Увы, некоторые люди, особенно на оккупированных территориях, этого не понимают. Нужно всеми силами и средствами доносить до них эту информацию. Развенчивать мифы рашистской пропаганды. Например, о том, что западнее границ Донецкой области живут не украинцы, а какие-то недружественные им "иностранцы", которые пришли "завоевывать" их малую родину.
Я хотел бы сказать: "Спасибо, ребята. Все было не зря. Любите свою страну и будьте верны присяге"
— Наверняка, когда производили ту памятную видеосъемку на остановке общественного транспорта в Донецке, разъяренные люди говорили вам то же самое? Как вы это перенесли?
— Да, так и было. Но военный человек, особенно командир, должен быть готов к таким испытаниям. Горжусь тем, что почти все, кто был рядом со мной, не изменили своим принципам, воинской присяге.

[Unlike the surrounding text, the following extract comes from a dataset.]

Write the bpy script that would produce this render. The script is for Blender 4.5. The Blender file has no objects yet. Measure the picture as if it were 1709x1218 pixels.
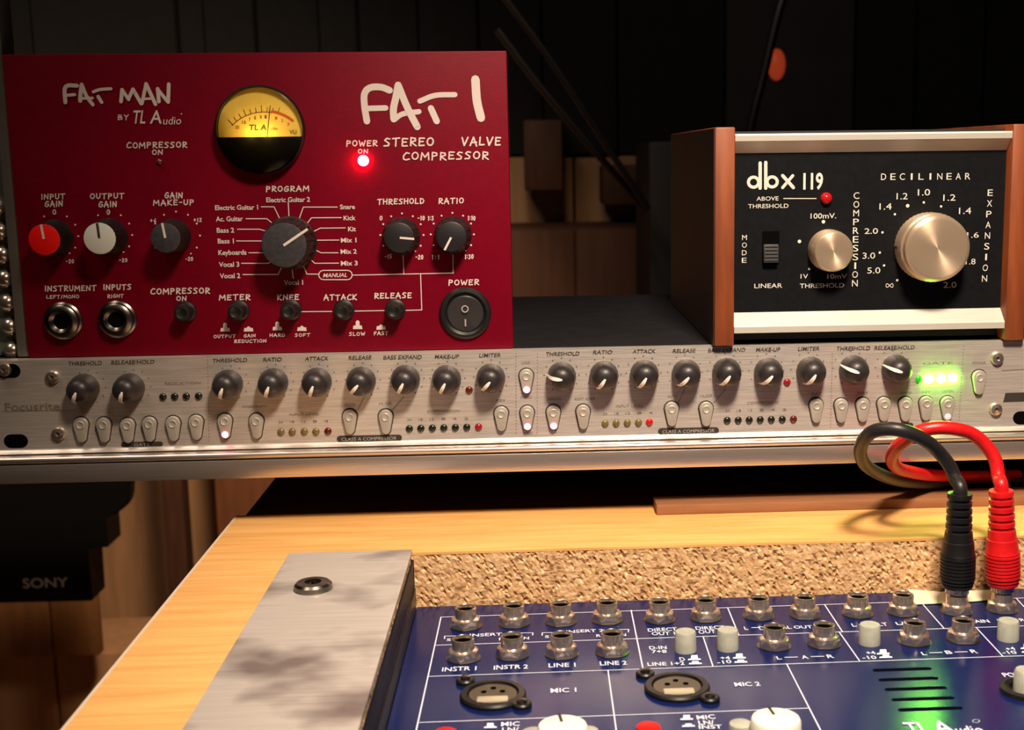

Я хочу поблагодарить всех своих боевых товарищей и семьи ребят, не вернувшихся с этой войны. Несколько слов хотелось бы сказать о заместителе командира роты (одной из рот в моем батальоне) старшем сержанте Иване Зубкове. Он погиб при обороне аэропорта в тот день, когда я попал в плен. Как он погиб, я не видел. Но, пока он был жив, проявил себя как настоящий воин.
Уже после освобождения я узнал, что командование моим аэромобильным батальоном взял на себя подполковник Владимир Алексеевич Красота. Благодаря его профессионализму потери в батальоне были минимальными, ему удалось сохранить в подразделении четкую слаженную организацию, боевой дух и дисциплину.
Наверное, не смогу перечислить здесь всех, кому хотел бы сказать: "Спасибо, ребята. Все было не зря. Любите свою страну и будьте верны присяге".